- Task statement -
Copy the records below exactly as they are written.

(Scene script records)
::::::::

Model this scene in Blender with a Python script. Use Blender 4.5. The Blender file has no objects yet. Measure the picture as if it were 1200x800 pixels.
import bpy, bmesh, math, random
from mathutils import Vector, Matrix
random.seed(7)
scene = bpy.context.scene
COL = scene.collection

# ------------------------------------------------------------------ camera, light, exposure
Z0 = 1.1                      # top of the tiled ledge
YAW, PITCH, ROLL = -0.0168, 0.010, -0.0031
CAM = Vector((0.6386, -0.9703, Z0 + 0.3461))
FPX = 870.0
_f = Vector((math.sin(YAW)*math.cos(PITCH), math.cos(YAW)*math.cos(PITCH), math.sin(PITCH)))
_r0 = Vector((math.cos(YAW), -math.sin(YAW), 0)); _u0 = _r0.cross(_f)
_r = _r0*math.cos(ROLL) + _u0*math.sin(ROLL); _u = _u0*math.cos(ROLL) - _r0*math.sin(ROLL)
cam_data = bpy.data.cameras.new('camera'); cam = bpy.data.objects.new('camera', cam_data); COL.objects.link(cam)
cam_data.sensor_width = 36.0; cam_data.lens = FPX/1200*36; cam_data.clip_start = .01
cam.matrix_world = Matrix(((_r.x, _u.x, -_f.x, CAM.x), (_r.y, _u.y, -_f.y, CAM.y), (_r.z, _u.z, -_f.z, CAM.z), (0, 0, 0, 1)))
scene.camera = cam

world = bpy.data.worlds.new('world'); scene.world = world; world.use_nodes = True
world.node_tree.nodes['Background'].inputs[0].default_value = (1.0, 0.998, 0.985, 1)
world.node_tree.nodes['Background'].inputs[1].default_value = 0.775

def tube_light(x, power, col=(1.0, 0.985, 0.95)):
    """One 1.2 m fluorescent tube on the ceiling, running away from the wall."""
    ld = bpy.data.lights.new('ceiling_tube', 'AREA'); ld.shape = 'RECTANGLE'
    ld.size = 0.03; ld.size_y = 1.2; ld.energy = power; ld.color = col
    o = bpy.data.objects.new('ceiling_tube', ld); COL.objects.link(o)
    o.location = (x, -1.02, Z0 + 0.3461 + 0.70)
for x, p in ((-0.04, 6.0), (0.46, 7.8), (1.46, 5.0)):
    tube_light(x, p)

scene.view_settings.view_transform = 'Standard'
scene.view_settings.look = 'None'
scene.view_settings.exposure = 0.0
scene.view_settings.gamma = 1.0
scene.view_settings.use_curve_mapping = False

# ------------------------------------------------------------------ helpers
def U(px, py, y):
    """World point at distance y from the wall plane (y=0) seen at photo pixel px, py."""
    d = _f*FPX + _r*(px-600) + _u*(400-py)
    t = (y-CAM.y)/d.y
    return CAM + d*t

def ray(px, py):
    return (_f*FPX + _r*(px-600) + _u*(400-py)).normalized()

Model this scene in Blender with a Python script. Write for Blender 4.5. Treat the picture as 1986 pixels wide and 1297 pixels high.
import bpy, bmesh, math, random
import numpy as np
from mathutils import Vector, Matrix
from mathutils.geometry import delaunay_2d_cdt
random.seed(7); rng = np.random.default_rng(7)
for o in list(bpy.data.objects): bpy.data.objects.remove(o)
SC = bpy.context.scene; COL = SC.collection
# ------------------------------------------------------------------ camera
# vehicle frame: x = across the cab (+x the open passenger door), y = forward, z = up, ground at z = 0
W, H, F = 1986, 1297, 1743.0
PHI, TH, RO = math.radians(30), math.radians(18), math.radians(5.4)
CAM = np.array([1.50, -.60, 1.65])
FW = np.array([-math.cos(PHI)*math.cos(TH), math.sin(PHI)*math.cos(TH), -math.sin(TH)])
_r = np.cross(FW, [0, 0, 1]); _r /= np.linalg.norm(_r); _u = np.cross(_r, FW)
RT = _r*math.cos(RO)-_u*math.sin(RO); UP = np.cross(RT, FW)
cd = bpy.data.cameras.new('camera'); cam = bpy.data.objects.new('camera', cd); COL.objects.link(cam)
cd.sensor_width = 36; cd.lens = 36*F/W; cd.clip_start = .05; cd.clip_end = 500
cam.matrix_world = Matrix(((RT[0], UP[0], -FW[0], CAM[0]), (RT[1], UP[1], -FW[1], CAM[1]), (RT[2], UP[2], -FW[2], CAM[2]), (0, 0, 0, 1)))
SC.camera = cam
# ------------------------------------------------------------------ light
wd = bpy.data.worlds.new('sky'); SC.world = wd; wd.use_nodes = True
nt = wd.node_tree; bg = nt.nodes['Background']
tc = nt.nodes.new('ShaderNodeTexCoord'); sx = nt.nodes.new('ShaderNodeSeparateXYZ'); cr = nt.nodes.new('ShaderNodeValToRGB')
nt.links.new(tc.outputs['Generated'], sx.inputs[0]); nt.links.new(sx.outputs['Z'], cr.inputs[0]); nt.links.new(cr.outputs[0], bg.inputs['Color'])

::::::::

- Complete response -
Model this scene in Blender with a Python script. Use Blender 4.5. The Blender file has no objects yet. Measure the picture as if it were 1200x800 pixels.
import bpy, bmesh, math, random
from mathutils import Vector, Matrix
random.seed(7)
scene = bpy.context.scene
COL = scene.collection

# ------------------------------------------------------------------ camera, light, exposure
Z0 = 1.1                      # top of the tiled ledge
YAW, PITCH, ROLL = -0.0168, 0.010, -0.0031
CAM = Vector((0.6386, -0.9703, Z0 + 0.3461))
FPX = 870.0
_f = Vector((math.sin(YAW)*math.cos(PITCH), math.cos(YAW)*math.cos(PITCH), math.sin(PITCH)))
_r0 = Vector((math.cos(YAW), -math.sin(YAW), 0)); _u0 = _r0.cross(_f)
_r = _r0*math.cos(ROLL) + _u0*math.sin(ROLL); _u = _u0*math.cos(ROLL) - _r0*math.sin(ROLL)
cam_data = bpy.data.cameras.new('camera'); cam = bpy.data.objects.new('camera', cam_data); COL.objects.link(cam)
cam_data.sensor_width = 36.0; cam_data.lens = FPX/1200*36; cam_data.clip_start = .01
cam.matrix_world = Matrix(((_r.x, _u.x, -_f.x, CAM.x), (_r.y, _u.y, -_f.y, CAM.y), (_r.z, _u.z, -_f.z, CAM.z), (0, 0, 0, 1)))
scene.camera = cam

world = bpy.data.worlds.new('world'); scene.world = world; world.use_nodes = True
world.node_tree.nodes['Background'].inputs[0].default_value = (1.0, 0.998, 0.985, 1)
world.node_tree.nodes['Background'].inputs[1].default_value = 0.775

def tube_light(x, power, col=(1.0, 0.985, 0.95)):
    """One 1.2 m fluorescent tube on the ceiling, running away from the wall."""
    ld = bpy.data.lights.new('ceiling_tube', 'AREA'); ld.shape = 'RECTANGLE'
    ld.size = 0.03; ld.size_y = 1.2; ld.energy = power; ld.color = col
    o = bpy.data.objects.new('ceiling_tube', ld); COL.objects.link(o)
    o.location = (x, -1.02, Z0 + 0.3461 + 0.70)
for x, p in ((-0.04, 6.0), (0.46, 7.8), (1.46, 5.0)):
    tube_light(x, p)

scene.view_settings.view_transform = 'Standard'
scene.view_settings.look = 'None'
scene.view_settings.exposure = 0.0
scene.view_settings.gamma = 1.0
scene.view_settings.use_curve_mapping = False

# ------------------------------------------------------------------ helpers
def U(px, py, y):
    """World point at distance y from the wall plane (y=0) seen at photo pixel px, py."""
    d = _f*FPX + _r*(px-600) + _u*(400-py)
    t = (y-CAM.y)/d.y
    return CAM + d*t

def ray(px, py):
    return (_f*FPX + _r*(px-600) + _u*(400-py)).normalized()

Model this scene in Blender with a Python script. Write for Blender 4.5. Treat the picture as 1986 pixels wide and 1297 pixels high.
import bpy, bmesh, math, random
import numpy as np
from mathutils import Vector, Matrix
from mathutils.geometry import delaunay_2d_cdt
random.seed(7); rng = np.random.default_rng(7)
for o in list(bpy.data.objects): bpy.data.objects.remove(o)
SC = bpy.context.scene; COL = SC.collection
# ------------------------------------------------------------------ camera
# vehicle frame: x = across the cab (+x the open passenger door), y = forward, z = up, ground at z = 0
W, H, F = 1986, 1297, 1743.0
PHI, TH, RO = math.radians(30), math.radians(18), math.radians(5.4)
CAM = np.array([1.50, -.60, 1.65])
FW = np.array([-math.cos(PHI)*math.cos(TH), math.sin(PHI)*math.cos(TH), -math.sin(TH)])
_r = np.cross(FW, [0, 0, 1]); _r /= np.linalg.norm(_r); _u = np.cross(_r, FW)
RT = _r*math.cos(RO)-_u*math.sin(RO); UP = np.cross(RT, FW)
cd = bpy.data.cameras.new('camera'); cam = bpy.data.objects.new('camera', cd); COL.objects.link(cam)
cd.sensor_width = 36; cd.lens = 36*F/W; cd.clip_start = .05; cd.clip_end = 500
cam.matrix_world = Matrix(((RT[0], UP[0], -FW[0], CAM[0]), (RT[1], UP[1], -FW[1], CAM[1]), (RT[2], UP[2], -FW[2], CAM[2]), (0, 0, 0, 1)))
SC.camera = cam
# ------------------------------------------------------------------ light
wd = bpy.data.worlds.new('sky'); SC.world = wd; wd.use_nodes = True
nt = wd.node_tree; bg = nt.nodes['Background']
tc = nt.nodes.new('ShaderNodeTexCoord'); sx = nt.nodes.new('ShaderNodeSeparateXYZ'); cr = nt.nodes.new('ShaderNodeValToRGB')
nt.links.new(tc.outputs['Generated'], sx.inputs[0]); nt.links.new(sx.outputs['Z'], cr.inputs[0]); nt.links.new(cr.outputs[0], bg.inputs['Color'])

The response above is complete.